Throw in a wind that makes the eyes and nose water and it all adds up to a seemingly miserable experience.

Yet there you are; hands wrapped around a warm styrofoam cup, a knit cap pulled snuggly over the ears, in righteous awe of a deserted course.

And then there are your playing partners; your fellow frozen travelers. Like the crew of Admiral Byrd’s Expedition, you all plod along the tundra not because you like it, but because there is no other choice for the adventurous soul. It is in your blood. It is undeniable. This is what the truly devoted do.

Over dinner with friends, your wife points at you and wondrously says, “He played golf today!”
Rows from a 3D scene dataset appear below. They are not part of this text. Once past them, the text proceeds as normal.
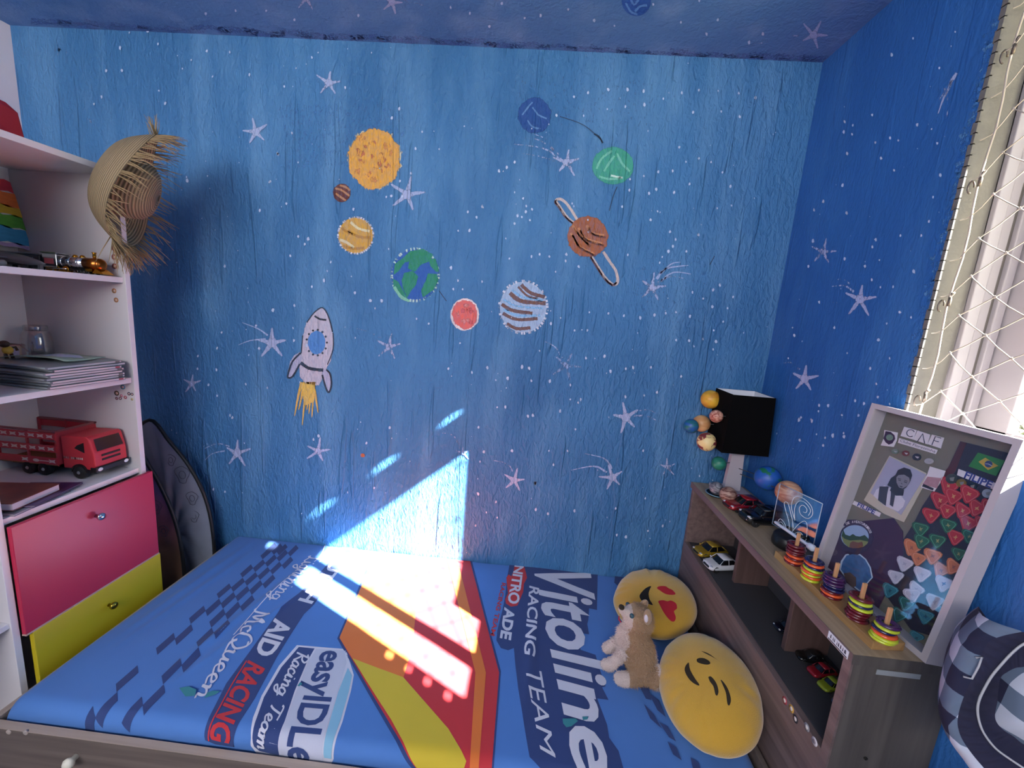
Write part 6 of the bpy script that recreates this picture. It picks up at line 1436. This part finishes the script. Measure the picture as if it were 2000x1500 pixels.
for yy in (-.487, -.408):
    c_ = dp(1234, 1203, -.485) if yy < -.45 else V((.350, -.414, .690)); q = MB(); q.ball(c_, .0068, 0, 18, 12); ey = q.build('eye', mat('eye_teal', '33505c', .1), dog)
    q = MB(); q.ball(c_+V((-.002, -.0022 if yy < -.45 else .0022, .001)), .0038, 0, 14, 10); q.build('pupil', mat('pupil_black', '08080a', .05), ey)
for c_, s_ in ((dp(1265, 1205, -.480), -1), (V((.397, -.418, .700)), 1)):
    q = MB(); Me = Matrix.Rotation(R(20*s_), 3, 'X'); q.ball(c_, (.012, .007, .021), 0, 18, 12, M=Me); er = q.build('ear', tan, dog)
    q = MB(); q.ball(c_+V((-.004, s_*.004, -.001)), (.007, .004, .012), 0, 16, 10, M=Me); q.build('inner_ear', mat('inner_ear_pale', 'c9bfc9', .9), er)

# ================================================================= plaid bag at the right edge
bag = thing('plaid_bag', 'navy grey and white plaid padded bag with light piping at the right edge', 'bag', (.70, -1.08, .70))
pm_ = bpy.data.materials.new('plaid_fabric'); pm_.use_nodes = True; nt = pm_.node_tree; b = nt.nodes['Principled BSDF']; b.inputs['Roughness'].default_value = .9
tc = nt.nodes.new('ShaderNodeTexCoord'); sp = nt.nodes.new('ShaderNodeSeparateXYZ'); nt.links.new(tc.outputs['Object'], sp.inputs[0])
def sq(o, per, ph):
    a = nt.nodes.new('ShaderNodeMath'); a.operation = 'MULTIPLY_ADD'; a.inputs[1].default_value = 1/per; a.inputs[2].default_value = ph; nt.links.new(o, a.inputs[0])
    f = nt.nodes.new('ShaderNodeMath'); f.operation = 'FRACT'; nt.links.new(a.outputs[0], f.inputs[0])
    g = nt.nodes.new('ShaderNodeMath'); g.operation = 'GREATER_THAN'; g.inputs[1].default_value = .5; nt.links.new(f.outputs[0], g.inputs[0]); return g.outputs[0]
s_a, s_b = sq(sp.outputs['Z'], .066, .2), sq(sp.outputs['Y'], .066, .15)
ad = nt.nodes.new('ShaderNodeMath'); ad.operation = 'ADD'; nt.links.new(s_a, ad.inputs[0]); nt.links.new(s_b, ad.inputs[1])
hv = nt.nodes.new('ShaderNodeMath'); hv.operation = 'MULTIPLY'; hv.inputs[1].default_value = .5; nt.links.new(ad.outputs[0], hv.inputs[0])
rp = nt.nodes.new('ShaderNodeValToRGB'); rp.color_ramp.interpolation = 'CONSTANT'; E_ = rp.color_ramp.elements; E_[0].color = srgb('b4b9ca')+(1,); E_[0].position = 0; E_[1].position = .75; E_[1].color = srgb('1a1c38')+(1,); e = E_.new(.25); e.color = srgb('5c6a80')+(1,)
nt.links.new(hv.outputs[0], rp.inputs[0]); nt.links.new(rp.outputs[0], b.inputs['Base Color'])
dkp = mat('navy_plaid_lining', '1d1d36', .9, bump=.5, bscale=25, vary=.35, vscale=14); pip = mat('light_piping', 'a9a9b0', .6)
# outline in the photograph's right edge, lying in a plane facing the bed and the camera
bp0 = V((.70, -.95, 1.05)); bn = V((-.62, -.74, .25)).normalized()
G = lambda x, y: (x/4.689+1820, y/4.6875+1180)
def bpnt(x, y, d=0): return atp(*G(x, y), bp0, bn)-bn*d
outer = [(455, 138), (390, 180), (300, 262), (225, 340), (180, 440), (118, 600), (70, 830), (50, 960), (62, 1090), (110, 1240), (180, 1360), (280, 1500), (420, 1700)]
inner1 = [(845, 250), (650, 290), (520, 345), (462, 440), (440, 540), (365, 690), (300, 830), (255, 960), (235, 1080), (260, 1200), (330, 1320), (450, 1470), (620, 1650)]
inner2 = [(1000, 330), (860, 380), (760, 455), (660, 560), (560, 680), (490, 800), (445, 900), (430, 1000), (455, 1130), (510, 1240), (600, 1350), (720, 1440), (900, 1560)]
inner3 = [(1050, 600), (900, 640), (820, 650), (740, 690), (680, 740), (660, 850), (650, 960), (625, 1100), (650, 1180), (720, 1250), (800, 1300), (900, 1380), (1050, 1450)]
N2 = [V(p) for p in (outer, inner1, inner2, inner3)] if False else None
def ln(p, d): return [bpnt(q.x, q.y, d) for q in smoothline(p, 5)]
o_, i1, i2, i3 = ln(outer, .02), ln(inner1, .0), ln(inner2, .012), ln(inner3, .03)
back = [p-bn*.10+V((.01, -.01, 0)) for p in o_]
mid01 = [(a+b_)/2+bn*.012+bn*.004*math.sin(i*.8) for i, (a, b_) in enumerate(zip(o_, i1))]
def strips(rows, name, m):
    mb = MB(); mb.loft(rows, closed=False, cap=False); return mb.build(name, m, bag, sub=1)
strips([back, o_, mid01, i1], 'outer_panel', pm_)
m12 = [(a+b_)/2+bn*(.008+.005*math.sin(i*1.9)) for i, (a, b_) in enumerate(zip(i1, i2))]
strips([i1, m12, i2], 'dark_band', dkp)
m23 = [(a+b_)/2-bn*(.004+.004*math.sin(i*1.3)) for i, (a, b_) in enumerate(zip(i2, i3))]
strips([i2, m23, i3], 'inner_band', dkp)
cen = [bpnt(1150, 1000, .02)]*len(i3); m3 = [(a*.5+b_*.5)+bn*.03 for a, b_ in zip(i3, cen)]
strips([i3, m3, cen], 'centre_pad', pm_)
mb = MB(); mb.tube([p+bn*.003 for p in i2], .0016, 8); mb.build('piping', pip, bag)
mb = MB(); mb.tube([bpnt(*q, -.006) for q in ((395, 480), (455, 470), (420, 560), (360, 670), (280, 650))], .0014, 6); mb.build('seam_label', pip, bag)
cc = bpnt(1150, 1000, .09); mb = MB(); mb.loft([back, [cc]*len(back)], closed=False, cap=False); mb.build('back_panel', dkp, bag)
# a stool (just outside the picture) carries the bag
zl = min(p.z for p in back+o_+i1+i2)
ST = thing('stool', 'plain wooden stool carrying the plaid bag at the right edge', 'stool', (.74, -1.15, 0))
mb = MB(); mb.lathe([(0, zl-.028), (.105, zl-.028), (.11, zl-.02), (.11, zl-.006), (.105, zl), (0, zl)], (.74, -1.15, 0), n=36); mb.build('seat', pw, ST)
for a in (.8, 2.37, 3.94, 5.5):
    mb = MB(); mb.tube([(.74+.08*math.cos(a), -1.15+.08*math.sin(a), zl-.026), (.74+.10*math.cos(a), -1.15+.10*math.sin(a), 0)], [.014, .011], 12); mb.build('leg', pw, ST)
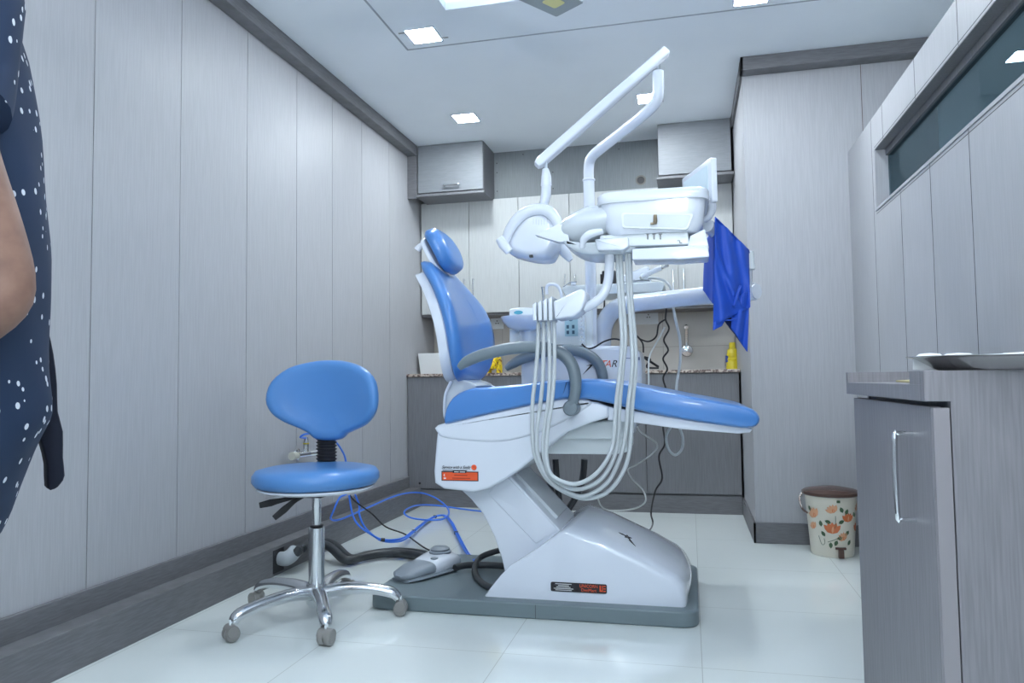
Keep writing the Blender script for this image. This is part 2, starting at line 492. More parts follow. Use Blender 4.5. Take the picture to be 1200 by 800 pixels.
# ceiling fan: hub out of view, one blade tip reaches into the picture
tip = P(652, 19, Z=2.34); f1 = (P(610, 0, Z=2.34)-tip).normalized()
f2 = Vector((f1.y, -f1.x, 0)) if (P(680, 0, Z=2.34)-tip).dot(Vector((f1.y, -f1.x, 0))) > 0 else Vector((-f1.y, f1.x, 0))
BW = .15; hub = tip+f1*.62+f2*BW/2
r = root('ceiling_fan', (hub.x, hub.y, ZC+.2), 'grey ceiling fan with a yellow patch on its square blade tip', 'fan')
obj('rod', M().tube([hub+Vector((0, 0, .41)), hub+Vector((0, 0, .05))], .012), WHITE, r)
obj('motor_housing', M().lathe([(.0, -.05), (.08, -.045), (.11, 0), (.08, .045), (.0, .055)], hub), WHITE, r)
for i in range(3):
    ro_ = Matrix.Rotation(i*2*PI/3, 3, 'Z'); d = ro_ @ -f1; s_ = ro_ @ f2
    fb = lambda p_, q_, t_, d=d, s_=s_: hub+d*p_+s_*q_+Vector((0, 0, t_))
    pl = round_poly([(.10, -.03), (.2, -BW/2), (.62, -BW/2), (.62, BW/2), (.2, BW/2), (.10, .03)], .008)
    bl = obj('blade', M().prism(pl, -.003, .003, fn=fb), FANM, r)
    pl = round_poly([(.49, -.03), (.565, -.03), (.565, .03), (.49, .03)], .012)
    obj('blade_patch', M().prism(pl, -.0045, -.003, fn=fb), FANY, bl, label='yellow patch')


# ================================================================== BUILT-IN CUPBOARDS
def bar_handle(parent, p0, p1, out, r=.005, m_=CHROME):
    p0, p1, out = Vector(p0), Vector(p1), Vector(out)
    d = (p1-p0).normalized()*out.length*.35
    return obj('handle', M().tube([p0, p0+out*.8, p0+out+d, p1+out-d, p1+out*.8, p1], r, 10, step=4), m_, parent)


xs = [-1.92, -1.548, -1.176, -.803, -.43, -.057, .312]
names = ['pale tall wall cupboard behind the blue headrest, left end of the row',
         'pale wall cupboard behind the operating lamp, middle of the row',
         'pale wall cupboard behind the instrument tray, right end of the row']
for i in range(3):
    x0, xm, x1 = xs[2*i], xs[2*i+1], xs[2*i+2]
    r = root('wall_cupboard', ((x0+x1)/2, YU, 1.356), names[i], 'cupboard', 'pale cupboards above the counter')
    obj('body', M().box(x0, x1, YU+.02, YB, 1.356, 2.184), UPPERM, r)
    obj('bottom_rail', M().box(x0, x1, YU+.018, YB-.005, 1.338, 1.357), DARK, r)
    for a, bb, hx in ((x0, xm, xm-.035), (xm, x1, xm+.035)):
        d = obj('door', M().box(a+.002, bb-.002, YU, YU+.019, 1.356, 2.184), UPPERM, r, bevel=.0012)
        bar_handle(d, (hx, YU, 1.43), (hx, YU, 1.60), (0, -.03, 0))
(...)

You smile proudly, chin rising slightly so all may look upon your still-ruddy face. The other “golfers” at the table smile quietly, instinctively bowing their heads in respect. Those that rode out that gray, blustery November Saturday morning on a sofa now feel a bit cowed. The Alpha golfer has been identified. Respect must be paid.

When asked about your score, you wave a dismissive hand. It matters not, you say. In these conditions the old axiom of the course being your opponent truly has meaning. You battled the land, the air, and the water.

Scribblings on a scorecard? Bah! That is how lesser men judge themselves. You are not bound by crude arithmetic. You survived to tell the tale of a 97 with six 3-putts and four balls lost to the leaves. That is all they must know. Legend crumbles in detail.

So next weekend, when those of you in the Arizona desert or the Florida coastal flats see a high of 64 degrees and think, “Seems a bit nippy”, buck up and strap on the Foot-Joys. Do it for those of us who would kill for a 60-degree day in November or December. Or January. Or February. Hell, even March is dicey.

Cold-weather golf, like links golf, is a bit of a different game. And for the truly devoted, it is like seeing a soulmate in a new light. Different, unexpected, but just as beautiful as the day you met.